> EXERCISE REQUIREMENTS
Retype the complete listing exactly as it appears.

> RAW DATA
◆ ◆ ◆ ◆ ◆
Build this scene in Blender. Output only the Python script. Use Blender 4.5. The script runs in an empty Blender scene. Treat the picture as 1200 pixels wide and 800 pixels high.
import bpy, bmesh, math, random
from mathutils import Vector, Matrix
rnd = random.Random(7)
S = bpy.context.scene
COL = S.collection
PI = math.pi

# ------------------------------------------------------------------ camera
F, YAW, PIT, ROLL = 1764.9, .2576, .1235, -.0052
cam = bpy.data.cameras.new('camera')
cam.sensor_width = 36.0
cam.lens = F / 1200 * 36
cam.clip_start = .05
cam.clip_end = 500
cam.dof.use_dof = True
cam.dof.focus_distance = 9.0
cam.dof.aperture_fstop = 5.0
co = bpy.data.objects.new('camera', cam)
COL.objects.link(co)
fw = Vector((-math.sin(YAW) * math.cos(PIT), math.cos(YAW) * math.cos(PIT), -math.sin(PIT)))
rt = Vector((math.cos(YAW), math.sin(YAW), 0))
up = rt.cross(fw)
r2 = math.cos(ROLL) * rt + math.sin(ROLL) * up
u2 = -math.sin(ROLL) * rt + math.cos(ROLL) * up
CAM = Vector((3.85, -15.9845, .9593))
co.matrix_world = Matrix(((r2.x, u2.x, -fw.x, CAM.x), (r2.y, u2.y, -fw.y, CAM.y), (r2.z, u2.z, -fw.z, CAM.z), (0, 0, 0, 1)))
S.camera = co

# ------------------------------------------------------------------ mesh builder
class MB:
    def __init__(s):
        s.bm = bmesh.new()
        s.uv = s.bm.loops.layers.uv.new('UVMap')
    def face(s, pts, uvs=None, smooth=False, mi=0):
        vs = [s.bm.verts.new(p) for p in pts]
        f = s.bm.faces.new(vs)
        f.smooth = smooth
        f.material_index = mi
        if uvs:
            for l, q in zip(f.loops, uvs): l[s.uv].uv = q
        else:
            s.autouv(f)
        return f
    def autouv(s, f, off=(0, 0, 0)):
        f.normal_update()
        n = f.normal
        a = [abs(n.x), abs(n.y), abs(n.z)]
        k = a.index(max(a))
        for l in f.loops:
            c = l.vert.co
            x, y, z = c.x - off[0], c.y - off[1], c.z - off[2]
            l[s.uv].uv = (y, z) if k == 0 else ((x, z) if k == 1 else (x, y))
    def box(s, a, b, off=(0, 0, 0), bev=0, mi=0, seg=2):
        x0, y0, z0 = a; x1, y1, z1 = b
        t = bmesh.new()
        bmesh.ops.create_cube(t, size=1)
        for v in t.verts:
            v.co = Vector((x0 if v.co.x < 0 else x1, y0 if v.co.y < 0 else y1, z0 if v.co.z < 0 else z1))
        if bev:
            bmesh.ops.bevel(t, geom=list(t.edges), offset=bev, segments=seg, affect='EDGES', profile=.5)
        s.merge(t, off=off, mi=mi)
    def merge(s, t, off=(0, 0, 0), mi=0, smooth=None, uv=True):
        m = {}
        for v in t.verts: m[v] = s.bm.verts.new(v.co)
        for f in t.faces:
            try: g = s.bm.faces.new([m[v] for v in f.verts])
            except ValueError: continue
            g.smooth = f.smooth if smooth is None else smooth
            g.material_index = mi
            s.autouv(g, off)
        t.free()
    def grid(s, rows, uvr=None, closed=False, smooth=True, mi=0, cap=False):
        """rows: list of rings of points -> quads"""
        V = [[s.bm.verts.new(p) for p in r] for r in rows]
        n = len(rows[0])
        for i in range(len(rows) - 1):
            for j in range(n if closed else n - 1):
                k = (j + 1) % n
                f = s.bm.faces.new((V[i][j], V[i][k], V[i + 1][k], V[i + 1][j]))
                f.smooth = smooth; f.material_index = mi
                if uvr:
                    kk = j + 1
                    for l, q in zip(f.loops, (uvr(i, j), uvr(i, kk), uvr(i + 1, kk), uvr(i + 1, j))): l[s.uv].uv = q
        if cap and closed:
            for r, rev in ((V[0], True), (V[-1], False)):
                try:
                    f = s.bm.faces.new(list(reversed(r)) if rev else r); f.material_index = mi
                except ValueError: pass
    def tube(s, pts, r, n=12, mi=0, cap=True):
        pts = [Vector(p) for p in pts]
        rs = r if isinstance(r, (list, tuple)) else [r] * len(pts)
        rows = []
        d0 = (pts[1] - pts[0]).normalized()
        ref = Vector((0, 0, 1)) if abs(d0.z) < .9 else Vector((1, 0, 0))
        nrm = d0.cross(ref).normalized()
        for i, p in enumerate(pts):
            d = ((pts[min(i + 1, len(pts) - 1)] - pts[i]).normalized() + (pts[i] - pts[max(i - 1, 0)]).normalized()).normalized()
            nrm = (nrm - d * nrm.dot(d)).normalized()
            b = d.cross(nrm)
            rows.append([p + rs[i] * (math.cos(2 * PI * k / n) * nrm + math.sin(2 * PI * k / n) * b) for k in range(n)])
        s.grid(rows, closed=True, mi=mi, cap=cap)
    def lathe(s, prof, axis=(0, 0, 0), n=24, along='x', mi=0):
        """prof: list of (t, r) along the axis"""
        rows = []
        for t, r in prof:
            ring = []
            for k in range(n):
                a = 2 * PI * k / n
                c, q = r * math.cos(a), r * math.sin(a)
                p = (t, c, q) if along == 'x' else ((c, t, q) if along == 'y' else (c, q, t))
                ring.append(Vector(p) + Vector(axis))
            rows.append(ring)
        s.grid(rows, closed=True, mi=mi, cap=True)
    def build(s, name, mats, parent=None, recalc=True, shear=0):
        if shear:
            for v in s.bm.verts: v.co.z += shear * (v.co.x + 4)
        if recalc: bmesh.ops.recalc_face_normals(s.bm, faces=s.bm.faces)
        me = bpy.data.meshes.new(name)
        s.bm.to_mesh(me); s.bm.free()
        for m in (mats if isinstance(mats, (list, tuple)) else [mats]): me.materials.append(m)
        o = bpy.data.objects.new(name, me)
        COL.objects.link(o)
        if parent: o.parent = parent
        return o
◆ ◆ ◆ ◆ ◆
> ANSWER IN FULL
Build this scene in Blender. Output only the Python script. Use Blender 4.5. The script runs in an empty Blender scene. Treat the picture as 1200 pixels wide and 800 pixels high.
import bpy, bmesh, math, random
from mathutils import Vector, Matrix
rnd = random.Random(7)
S = bpy.context.scene
COL = S.collection
PI = math.pi

# ------------------------------------------------------------------ camera
F, YAW, PIT, ROLL = 1764.9, .2576, .1235, -.0052
cam = bpy.data.cameras.new('camera')
cam.sensor_width = 36.0
cam.lens = F / 1200 * 36
cam.clip_start = .05
cam.clip_end = 500
cam.dof.use_dof = True
cam.dof.focus_distance = 9.0
cam.dof.aperture_fstop = 5.0
co = bpy.data.objects.new('camera', cam)
COL.objects.link(co)
fw = Vector((-math.sin(YAW) * math.cos(PIT), math.cos(YAW) * math.cos(PIT), -math.sin(PIT)))
rt = Vector((math.cos(YAW), math.sin(YAW), 0))
up = rt.cross(fw)
r2 = math.cos(ROLL) * rt + math.sin(ROLL) * up
u2 = -math.sin(ROLL) * rt + math.cos(ROLL) * up
CAM = Vector((3.85, -15.9845, .9593))
co.matrix_world = Matrix(((r2.x, u2.x, -fw.x, CAM.x), (r2.y, u2.y, -fw.y, CAM.y), (r2.z, u2.z, -fw.z, CAM.z), (0, 0, 0, 1)))
S.camera = co

# ------------------------------------------------------------------ mesh builder
class MB:
    def __init__(s):
        s.bm = bmesh.new()
        s.uv = s.bm.loops.layers.uv.new('UVMap')
    def face(s, pts, uvs=None, smooth=False, mi=0):
        vs = [s.bm.verts.new(p) for p in pts]
        f = s.bm.faces.new(vs)
        f.smooth = smooth
        f.material_index = mi
        if uvs:
            for l, q in zip(f.loops, uvs): l[s.uv].uv = q
        else:
            s.autouv(f)
        return f
    def autouv(s, f, off=(0, 0, 0)):
        f.normal_update()
        n = f.normal
        a = [abs(n.x), abs(n.y), abs(n.z)]
        k = a.index(max(a))
        for l in f.loops:
            c = l.vert.co
            x, y, z = c.x - off[0], c.y - off[1], c.z - off[2]
            l[s.uv].uv = (y, z) if k == 0 else ((x, z) if k == 1 else (x, y))
    def box(s, a, b, off=(0, 0, 0), bev=0, mi=0, seg=2):
        x0, y0, z0 = a; x1, y1, z1 = b
        t = bmesh.new()
        bmesh.ops.create_cube(t, size=1)
        for v in t.verts:
            v.co = Vector((x0 if v.co.x < 0 else x1, y0 if v.co.y < 0 else y1, z0 if v.co.z < 0 else z1))
        if bev:
            bmesh.ops.bevel(t, geom=list(t.edges), offset=bev, segments=seg, affect='EDGES', profile=.5)
        s.merge(t, off=off, mi=mi)
    def merge(s, t, off=(0, 0, 0), mi=0, smooth=None, uv=True):
        m = {}
        for v in t.verts: m[v] = s.bm.verts.new(v.co)
        for f in t.faces:
            try: g = s.bm.faces.new([m[v] for v in f.verts])
            except ValueError: continue
            g.smooth = f.smooth if smooth is None else smooth
            g.material_index = mi
            s.autouv(g, off)
        t.free()
    def grid(s, rows, uvr=None, closed=False, smooth=True, mi=0, cap=False):
        """rows: list of rings of points -> quads"""
        V = [[s.bm.verts.new(p) for p in r] for r in rows]
        n = len(rows[0])
        for i in range(len(rows) - 1):
            for j in range(n if closed else n - 1):
                k = (j + 1) % n
                f = s.bm.faces.new((V[i][j], V[i][k], V[i + 1][k], V[i + 1][j]))
                f.smooth = smooth; f.material_index = mi
                if uvr:
                    kk = j + 1
                    for l, q in zip(f.loops, (uvr(i, j), uvr(i, kk), uvr(i + 1, kk), uvr(i + 1, j))): l[s.uv].uv = q
        if cap and closed:
            for r, rev in ((V[0], True), (V[-1], False)):
                try:
                    f = s.bm.faces.new(list(reversed(r)) if rev else r); f.material_index = mi
                except ValueError: pass
    def tube(s, pts, r, n=12, mi=0, cap=True):
        pts = [Vector(p) for p in pts]
        rs = r if isinstance(r, (list, tuple)) else [r] * len(pts)
        rows = []
        d0 = (pts[1] - pts[0]).normalized()
        ref = Vector((0, 0, 1)) if abs(d0.z) < .9 else Vector((1, 0, 0))
        nrm = d0.cross(ref).normalized()
        for i, p in enumerate(pts):
            d = ((pts[min(i + 1, len(pts) - 1)] - pts[i]).normalized() + (pts[i] - pts[max(i - 1, 0)]).normalized()).normalized()
            nrm = (nrm - d * nrm.dot(d)).normalized()
            b = d.cross(nrm)
            rows.append([p + rs[i] * (math.cos(2 * PI * k / n) * nrm + math.sin(2 * PI * k / n) * b) for k in range(n)])
        s.grid(rows, closed=True, mi=mi, cap=cap)
    def lathe(s, prof, axis=(0, 0, 0), n=24, along='x', mi=0):
        """prof: list of (t, r) along the axis"""
        rows = []
        for t, r in prof:
            ring = []
            for k in range(n):
                a = 2 * PI * k / n
                c, q = r * math.cos(a), r * math.sin(a)
                p = (t, c, q) if along == 'x' else ((c, t, q) if along == 'y' else (c, q, t))
                ring.append(Vector(p) + Vector(axis))
            rows.append(ring)
        s.grid(rows, closed=True, mi=mi, cap=True)
    def build(s, name, mats, parent=None, recalc=True, shear=0):
        if shear:
            for v in s.bm.verts: v.co.z += shear * (v.co.x + 4)
        if recalc: bmesh.ops.recalc_face_normals(s.bm, faces=s.bm.faces)
        me = bpy.data.meshes.new(name)
        s.bm.to_mesh(me); s.bm.free()
        for m in (mats if isinstance(mats, (list, tuple)) else [mats]): me.materials.append(m)
        o = bpy.data.objects.new(name, me)
        COL.objects.link(o)
        if parent: o.parent = parent
        return o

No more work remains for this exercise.